— start of STORED DATA —

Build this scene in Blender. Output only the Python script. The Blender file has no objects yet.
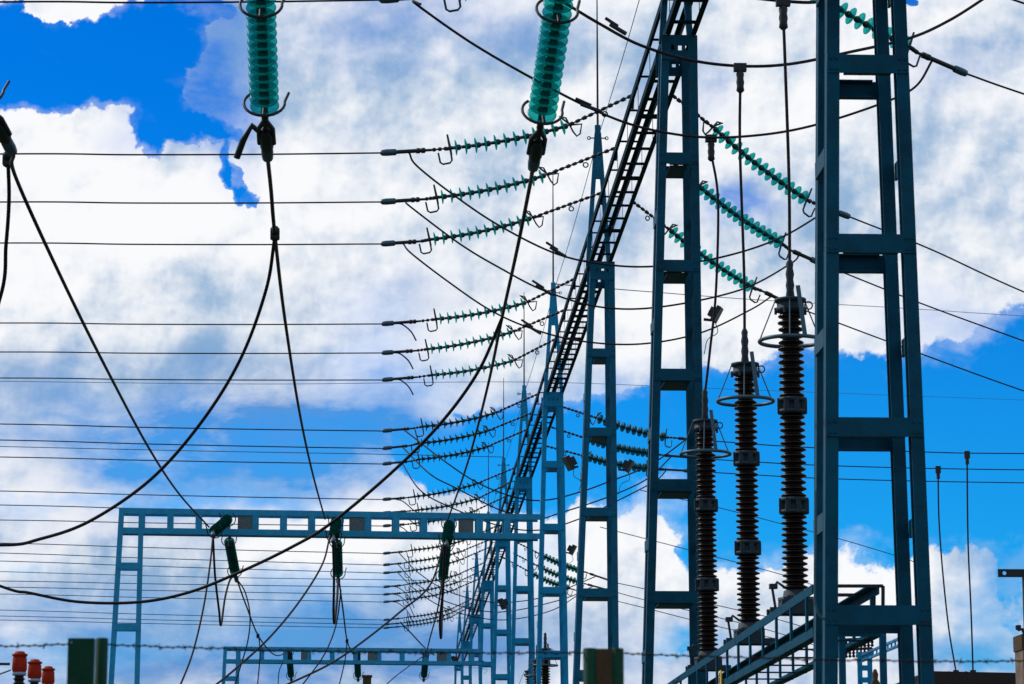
import bpy, math, random
from mathutils import Vector, Matrix, noise as mnoise
random.seed(7)
sc = bpy.context.scene
C = bpy.data.collections.new('substation'); sc.collection.children.link(C)
V = Vector
# ------------------------------------------------------------------ camera
F = 2900.0; H = 1.6
PITCH = math.atan(535/F); YAW = math.atan(127/F*math.cos(PITCH))
cam_d = bpy.data.cameras.new('camera'); cam = bpy.data.objects.new('camera', cam_d)
sc.collection.objects.link(cam); sc.camera = cam
cam.location = (0, 0, H)
cam.rotation_euler = (math.radians(90)+PITCH, 0, -YAW)
cam_d.sensor_width = 36; cam_d.lens = F/1024*36; cam_d.clip_end = 5000; cam_d.clip_start = .1
cam_d.dof.use_dof = True; cam_d.dof.focus_distance = 46; cam_d.dof.aperture_fstop = 9
cf = V((math.sin(YAW)*math.cos(PITCH), math.cos(YAW)*math.cos(PITCH), math.sin(PITCH)))
cr = V((math.cos(YAW), -math.sin(YAW), 0)); cu = cr.cross(cf)
def ray(px, py): return cf + cr*((px-512)/F) + cu*((342-py)/F)
def at(px, py, Y):                       # world point seen at a pixel, standing at ground distance Y
    d = ray(px, py); t = Y/d.y
    return V((d.x*t, Y, d.z*t+H))
def azel(px, py):
    d = ray(px, py).normalized(); return math.atan2(d.x, d.y), math.asin(d.z)
# ------------------------------------------------------------------ sky
SUN_AZ, SUN_EL = math.radians(-58), math.radians(42)
W = bpy.data.worlds.new('World'); sc.world = W; W.use_nodes = True
nt = W.node_tree; nt.nodes.clear(); N = nt.nodes; L = nt.links
def nd(t, **k):
    n = N.new(t)
    for a, b in k.items(): setattr(n, a, b)
    return n
def lk(a, b): L.new(a, b)
def mth(op, a, b=None, c=None, clamp=False):
    n = nd('ShaderNodeMath', operation=op); n.use_clamp = clamp
    for i, x in enumerate((a, b, c)):
        if x is None: continue
        if isinstance(x, (int, float)): n.inputs[i].default_value = x
        else: lk(x, n.inputs[i])
    return n.outputs[0]
def vm(op, a, b=None):
    n = nd('ShaderNodeVectorMath', operation=op)
    for i, x in enumerate((a, b)):
        if x is None: continue
        if isinstance(x, (tuple, list)): n.inputs[i].default_value = x
        else: lk(x, n.inputs[i])
    return n.outputs['Value'] if op in ('LENGTH', 'DOT_PRODUCT') else n.outputs[0]
def mrange(v, a, b, c=0., d=1., smooth=True):
    n = nd('ShaderNodeMapRange'); n.interpolation_type = 'SMOOTHSTEP' if smooth else 'LINEAR'
    if isinstance(v, (int, float)): n.inputs[0].default_value = v
    else: lk(v, n.inputs[0])
    for i, x in enumerate((a, b, c, d)): 
        if isinstance(x, (int, float)): n.inputs[i+1].default_value = x
        else: lk(x, n.inputs[i+1])
    return n.outputs[0]
def noi(vec, scale, detail=6, rough=.55, dist=0.):
    n = nd('ShaderNodeTexNoise'); lk(vec, n.inputs['Vector'])
    n.inputs['Scale'].default_value = scale; n.inputs['Detail'].default_value = detail
    n.inputs['Roughness'].default_value = rough; n.inputs['Distortion'].default_value = dist
    return n
def mix(f, a, b):
    n = nd('ShaderNodeMix', data_type='RGBA'); n.clamp_factor = True
    lk(f, n.inputs[0]) if not isinstance(f, (int, float)) else setattr(n.inputs[0], 'default_value', f)
    for i, x in ((6, a), (7, b)):
        if isinstance(x, tuple): n.inputs[i].default_value = (*x, 1)
        else: lk(x, n.inputs[i])
    return n.outputs[2]
tc = nd('ShaderNodeTexCoord'); D = vm('NORMALIZE', tc.outputs['Generated'])
sep = nd('ShaderNodeSeparateXYZ'); lk(D, sep.inputs[0])
az = mth('ARCTAN2', sep.outputs[0], sep.outputs[1]); el = mth('ARCSINE', sep.outputs[2])
comb = nd('ShaderNodeCombineXYZ'); lk(az, comb.inputs[0]); lk(el, comb.inputs[1])
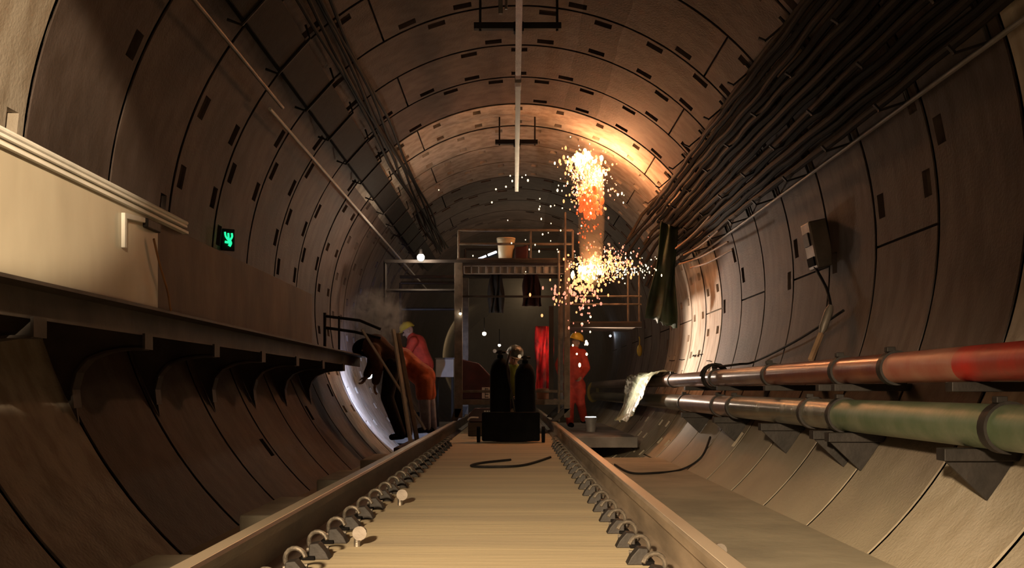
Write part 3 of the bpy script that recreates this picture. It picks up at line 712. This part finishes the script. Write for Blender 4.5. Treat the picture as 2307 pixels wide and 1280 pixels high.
# lamps
def bulb(px, py, D, r, m, lab, pw=0, colr=(1, .85, .6), drop=.25, wall=False):
    c = on_wall(px, py, .1) if wall else P(px, py, D); t = thing('work_lamp', lab, 'lamp', c+Vector((0, 0, r)))
    MB().ell(c, r).build('bulb', m, t, smooth=True)
    b = MB(); b.cyl(c+Vector((0, 0, r*.8)), c+Vector((0, 0, r*2.2)), r*.6, r*.4, 10); b.cyl(c+Vector((0, 0, r*2)), c+Vector((0, 0, drop)), .006, n=6); b.build('socket', M_BLACK, t, smooth=True)
    if pw: light('bulb_light', 'POINT', c+Vector((0, -.12, 0)), pw, colr, r)
bulb(948, 580, 15.385, .055, M_LAMP, 'bright round work lamp glowing at the gantry side frame', 22, (1, .78, .55), .14)
bulb(1091, 752, 15.9, .03, M_LAMPS, 'small warm lamp inside the gantry, brightest above the cylinders', 2.5)
bulb(1125, 778, 15.9, .02, M_LAMPS, 'tiny lamp inside the gantry just above the cylinder tops')
bulb(1037, 707, 15.4, .018, M_LAMPS, 'tiny lamp on the gantry post beside the yellow-lit wall', drop=.08)
bulb(1375, 757, 18.5, .03, M_COLD, 'small cold lamp on the far wall behind the person by the pipes', 2.5, (.7, .85, 1), wall=True)
bulb(832, 846, 15.35, .05, M_COLD, 'cold white lamp under the end of the raised walkway', 0, drop=.12)
c = P(1003, 850, 19.5); t = thing('white_box', 'pale box standing on the far screed beside the gantry post', 'box', (c.x, 19.5, -.22))
b = MB(); b.box((c.x, 19.5, c.z+.17), (.34, .25, .34)); b.build('box_body', M_WHITE, t, bevel=.01)
b = MB(); b.box((c.x, 19.5, c.z+.35), (.37, .28, .03)); b.build('lid', M_GREYP, t, bevel=.005)
for sx in (-.14, .14):
    b = MB(); b.box((c.x+sx, 19.5, (c.z-.22)/2), (.04, .2, c.z+.22)); b.build('leg', M_DARK, t)
# ---------------------------------------------------------------- sheets, bags at the cable end
cloth('green_tarp', P(1492, 500, 14.9), P(1524, 512, 14.9), P(1456, 718, 15.2), P(1522, 738, 15.2), M_TARP, 'dark green tarpaulin hanging from the cable bundle end', 'tarpaulin', .06, seed=5, folds=1.6, ragged=.03)
def film():
    r2 = random.Random(4); vs = []; fs = []; nx, nv = 22, 26
    prof = [(1.86, .02), (1.92, .12), (1.98, .3), (2.0, .42), (2.03, .56), (2.07, .68), (2.17, .745), (2.3, .74), (2.36, .68)]
    for j in range(nv+1):
        s_ = j/nv*(len(prof)-1); k = min(int(s_), len(prof)-2); f_ = s_-k
        X = prof[k][0]*(1-f_)+prof[k+1][0]*f_; Z = prof[k][1]*(1-f_)+prof[k+1][1]*f_
        for i in range(nx+1):
            u = i/nx; v = j/nv
            vs.append((X-.05*abs(math.sin(u*9+v*3))-r2.uniform(0, .02)-.25*(1-v)*(1-v), 14.8+4.6*u*(.3+.7*v)+r2.uniform(-.02, .02), Z+.02*math.sin(u*13)+r2.uniform(-.01, .01)))
    for j in range(nv):
        for i in range(nx): k = j*(nx+1)+i; fs.append((k, k+1, k+nx+2, k+nx+1))
    b = MB(); b.add(vs, fs); o = b.build('plastic_sheet', M_FILM, loc=(2.0, 15, .4)); md = o.modifiers.new('t', 'SOLIDIFY'); md.thickness = .006
    tag(o, 'crumpled dusty plastic sheet draped over both pipes', 'sheet')
film()
c = on_wall(1441, 790, .09)
t = thing('yellow_bag', 'small yellow bag hanging on the far pale wall', 'bag', c)
MB().ell(c, (.06, .05, .13)).build('bag_body', M_YEL, t, smooth=True)
MB().tube([c+Vector((0, 0, .12)), c+Vector((.01, .05, .24)), c+Vector((0, .1, .3))], .012, 6).build('strap', M_YEL, t, smooth=True)
c = P(1336, 884, 28.5)
b = MB(); pts = [c+Vector((.13*math.cos(a), .06*math.sin(a*.5), .24*math.sin(a))) for a in [PI/2+i*2*PI*2/40 for i in range(41)]]
tag(b.tube(pts, .04, 7).build('coiled_rope', M_YEL, loc=c, smooth=True), 'yellow rope coil hung over the far end of the pipes', 'rope')
bz = VY-(-.22-CZ)*F_PX/17.2
bucket(1331, bz, 17.2, .095, .24, M_GREYP, 'grey bucket with pale blue glowing top on the screed floor', M_COLD)
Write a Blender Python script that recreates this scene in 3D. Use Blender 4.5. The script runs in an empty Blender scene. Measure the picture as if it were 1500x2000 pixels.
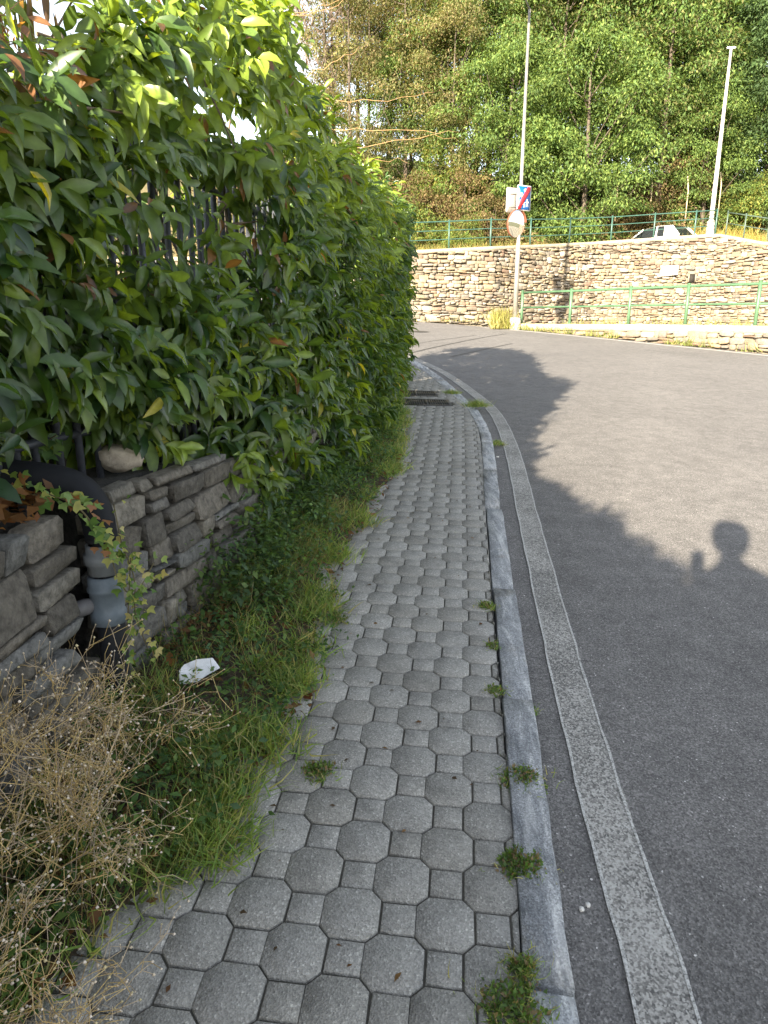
import bpy, math, random
import numpy as np
from mathutils import Vector, Matrix
R = np.random.default_rng(7); random.seed(7)
S = bpy.context.scene; COL = S.collection

# ------------------------------------------------------------------ camera, sky, sun, exposure
F, TH, HC, SX, SY = 1325.0, math.radians(15), 1.55, -.022, .071
cam = bpy.data.cameras.new('camera'); co = bpy.data.objects.new('camera', cam); COL.objects.link(co)
co.location = (0, 0, HC); co.rotation_euler = (math.radians(75), 0, 0)
cam.sensor_fit = 'VERTICAL'; cam.sensor_height = 36; cam.lens = 36 * F / 2000
cam.clip_start = .02; cam.clip_end = 3000
S.camera = co
SUN = Vector((.4187, .8614, -.2875)).normalized()
W = bpy.data.worlds.new('World'); S.world = W; W.use_nodes = True
nt = W.node_tree; bg = nt.nodes['Background']
sk = nt.nodes.new('ShaderNodeTexSky'); sk.sky_type = 'NISHITA'; sk.sun_disc = False
sk.sun_elevation = math.asin(-SUN.z); sk.sun_rotation = math.atan2(-SUN.x, -SUN.y)
sk.air_density = 1.0; sk.dust_density = .6; sk.ozone_density = 1.0
hs = nt.nodes.new('ShaderNodeHueSaturation'); hs.inputs['Saturation'].default_value = .42
nt.links.new(sk.outputs[0], hs.inputs['Color']); nt.links.new(hs.outputs[0], bg.inputs[0]); bg.inputs[1].default_value = .087
sl = bpy.data.lights.new('sun', 'SUN'); sl.energy = 5; sl.angle = math.radians(.6); sl.color = (1, .87, .68)
so = bpy.data.objects.new('sun', sl); COL.objects.link(so); so.rotation_euler = SUN.to_track_quat('-Z', 'Y').to_euler()
S.view_settings.view_transform = 'Standard'; S.view_settings.look = 'None'
S.view_settings.exposure = 2.6; S.view_settings.gamma = 1; S.view_settings.use_curve_mapping = False

# ------------------------------------------------------------------ small tools
def G(x, y): return SX * np.asarray(x) + SY * np.asarray(y)          # pavement plane
RD = .07
CT, ST = math.cos(TH), math.sin(TH)
def ray(u, v):
    X, Y = (u - 750) / F, (v - 1000) / F
    return np.array([X, CT - Y * ST, -ST - Y * CT])
def aty(u, v, y):
    d = ray(u, v); return d * y / d[1] + np.array([0, 0, HC])
def gnd(u, v, dz=0):
    d = ray(u, v); t = -(HC - dz) / (d[2] - SX * d[0] - SY * d[1]); return d * t + np.array([0, 0, HC])
def pxl(P):
    P = np.asarray(P, float) - [0, 0, HC]; d = P[..., 1] * CT - P[..., 2] * ST; up = P[..., 1] * ST + P[..., 2] * CT
    d = np.where(np.abs(d) < 1e-6, 1e-6, d)
    return 750 + F * P[..., 0] / d, 1000 - F * up / d, d
def nrm(a): return a / np.maximum(np.linalg.norm(a, axis=-1, keepdims=True), 1e-9)

def link(o, parent=None):
    COL.objects.link(o)
    if parent is not None: o.parent = parent
    return o
class MB:
    def __init__(s): s.v = []; s.t = []; s.q = []; s.c = []; s.n = 0
    def add(s, V, t=None, q=None, col=None):
        V = np.asarray(V, float).reshape(-1, 3); s.v.append(V)
        if t is not None and len(t): s.t.append(np.asarray(t, int).reshape(-1, 3) + s.n)
        if q is not None and len(q): s.q.append(np.asarray(q, int).reshape(-1, 4) + s.n)
        c = np.ones((len(V), 4)); c[:, :3] = .5 if col is None else np.asarray(col)
        s.c.append(c); s.n += len(V); return s
    def mesh(s, name, mat, smooth=False):
        me = bpy.data.meshes.new(name)
        V = np.concatenate(s.v); T = np.concatenate(s.t) if s.t else np.zeros((0, 3), int); Q = np.concatenate(s.q) if s.q else np.zeros((0, 4), int)
        me.vertices.add(len(V)); me.vertices.foreach_set('co', V.ravel().astype(np.float32))
        nl = T.size + Q.size; me.loops.add(nl); me.loops.foreach_set('vertex_index', np.concatenate([T.ravel(), Q.ravel()]).astype(np.int32))
        me.polygons.add(len(T) + len(Q))
        st = np.concatenate([np.arange(len(T)) * 3, T.size + np.arange(len(Q)) * 4]).astype(np.int32)
        me.polygons.foreach_set('loop_start', st)
        a = me.color_attributes.new('col', 'FLOAT_COLOR', 'POINT'); a.data.foreach_set('color', np.concatenate(s.c).ravel().astype(np.float32))
        if smooth: me.polygons.foreach_set('use_smooth', np.ones(len(T) + len(Q), bool))
        me.update(calc_edges=True); me.materials.append(mat); return me
    def build(s, name, mat, parent=None, smooth=False, kind=None):
        o = bpy.data.objects.new(name, s.mesh(name, mat, smooth)); link(o, parent)
        if kind: o['kind'] = kind
        return o
def tube(P, r, n=6, cap=True):
    P = np.asarray(P, float); k = len(P); r = np.broadcast_to(np.asarray(r, float), (k,))
    T = nrm(np.gradient(P, axis=0)); a = np.array([0, 0, 1.]) if abs(T[:, 2]).mean() < .8 else np.array([1., 0, 0])
    U = nrm(np.cross(T, a)); Vv = np.cross(T, U); an = np.arange(n) * 2 * np.pi / n
    V = P[:, None] + r[:, None, None] * (np.cos(an)[None, :, None] * U[:, None] + np.sin(an)[None, :, None] * Vv[:, None])
    i = np.arange(k - 1)[:, None] * n; j = np.arange(n)[None]; j2 = (j + 1) % n
    q = np.stack([i + j, i + j2, i + n + j2, i + n + j], -1).reshape(-1, 4); V = V.reshape(-1, 3); t = []
    if cap:
        V = np.vstack([V, P[0], P[-1]]); c0, c1 = len(V) - 2, len(V) - 1
        t = [(c0, (m + 1) % n, m) for m in range(n)] + [(c1, (k - 1) * n + m, (k - 1) * n + (m + 1) % n) for m in range(n)]
    return V, t, q
def boxv(c, s, rz=0, M=None):
    c = np.asarray(c, float); s = np.asarray(s, float) / 2
    V = np.array([(x, y, z) for x in (-1, 1) for y in (-1, 1) for z in (-1, 1)], float) * s
    if rz: V = V @ np.array([[math.cos(rz), math.sin(rz), 0], [-math.sin(rz), math.cos(rz), 0], [0, 0, 1]])
    if M is not None: V = V @ np.asarray(M).T
    q = [(0, 1, 3, 2), (4, 6, 7, 5), (0, 4, 5, 1), (2, 3, 7, 6), (0, 2, 6, 4), (1, 5, 7, 3)]
    return V + c, None, q
def prism(poly, axis_o, ex, ey, ez, d, cm=False):
    """a flat polygon (2d) in plane ex,ey at axis_o given thickness d along ez"""
    p = np.asarray(poly, float); n = len(p); ex, ey, ez, o = map(np.asarray, (ex, ey, ez, axis_o))
    A = o + p[:, :1] * ex + p[:, 1:2] * ey; B = A + ez * d; c = B.mean(0)
    V = np.vstack([A, B, c]); t = [(2 * n, n + i, n + (i + 1) % n) for i in range(n)]
    q = [(i, (i + 1) % n, n + (i + 1) % n, n + i) for i in range(n)]
    return V, t, q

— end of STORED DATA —

▶ GIVEN PROBLEM: Of the lines above, quote exactly those from the one with "Write a Blender" through the one with "S = bpy.context.scene; COL = S.collection", ends included; pictures stay out.

▶ WORKED ANSWER:
Write a Blender Python script that recreates this scene in 3D. Use Blender 4.5. The script runs in an empty Blender scene. Measure the picture as if it were 1500x2000 pixels.
import bpy, math, random
import numpy as np
from mathutils import Vector, Matrix
R = np.random.default_rng(7); random.seed(7)
S = bpy.context.scene; COL = S.collection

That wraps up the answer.